Efficiency and Resource Use (Auer et al., 19 Aug 2024)

• Runtime: On commodity CPUs, each table requires 2–6 seconds for inference. Memory use (including the model and pipeline) is ≈6GB RSS.
• Hardware: Validated on Intel Xeon CPUs and Apple M3 Max laptop CPUs; no explicit GPU validation, though ONNX/PyTorch GPU backends may be auto-detected.

6. Limitations and Future Research Directions

Vision-Based TableFormer (Nassar et al., 2022, Auer et al., 19 Aug 2024)

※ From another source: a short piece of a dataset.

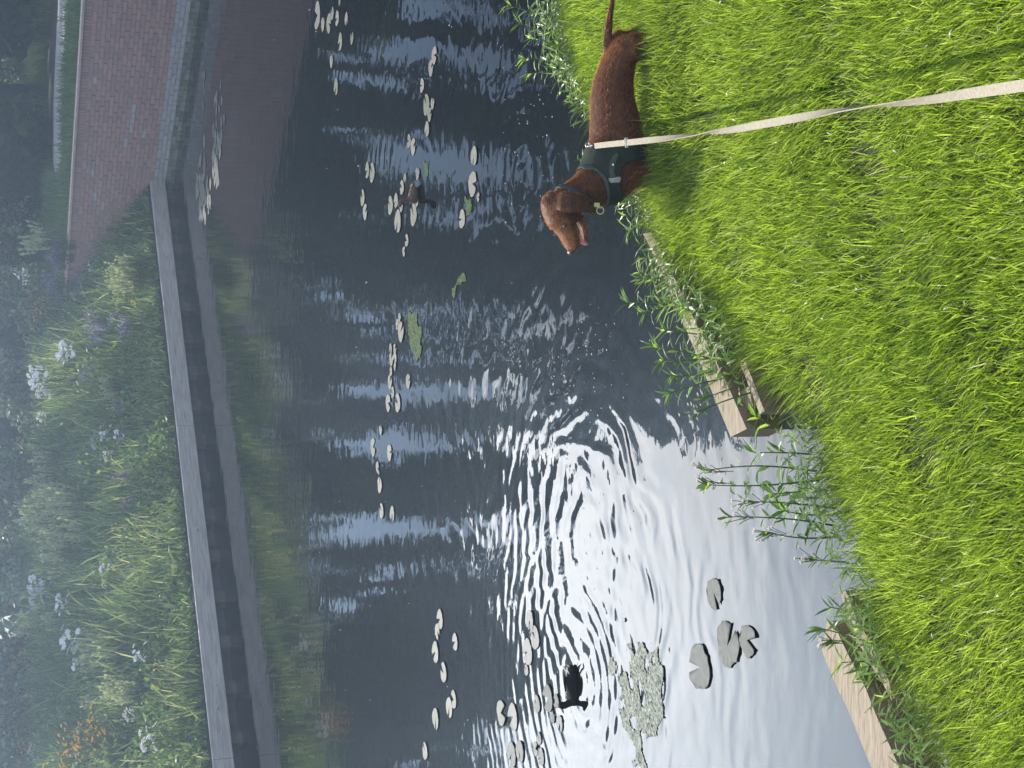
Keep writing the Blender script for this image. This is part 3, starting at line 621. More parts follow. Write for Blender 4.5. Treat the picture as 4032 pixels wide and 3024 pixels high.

• Input Constraints: Performance degrades on very large tables due to image rescaling; possible remedy via sliding-window or higher-resolution models.
• Structural Coverage: Only "strict" HTML / rectangular grids are supported; highly irregular, triangular, or sparse tables are not natively handled and require further postprocessing.
• Cell Alignment: Occasional misalignments of predicted cell bboxes may require heuristic correction to match PDF cell boundaries.

Table-Text Reasoning TableFormer (Yang et al., 2022)

• Absolute Row/Column Order: The invariance principle prevents answering absolute order queries (e.g., "first row"), but such cases are rare in standard datasets (<0.3% in SQA).
• Scalability: Quadratic self-attention cost limits tractability for very large tables; potential extension with sparse/chunked attention mechanisms (e.g., Longformer/ETC).
• Extensibility: Potential for modeling inter-table relations by defining inter-table bias types and for hybridizing with small absolute-index embeddings.

The TableFormer paradigms define the state of the art in both structural recovery from visual documents and representation learning for table–text reasoning, based on architectural specialization for the semantics of tabular data (Nassar et al., 2022, Yang et al., 2022, Auer et al., 19 Aug 2024).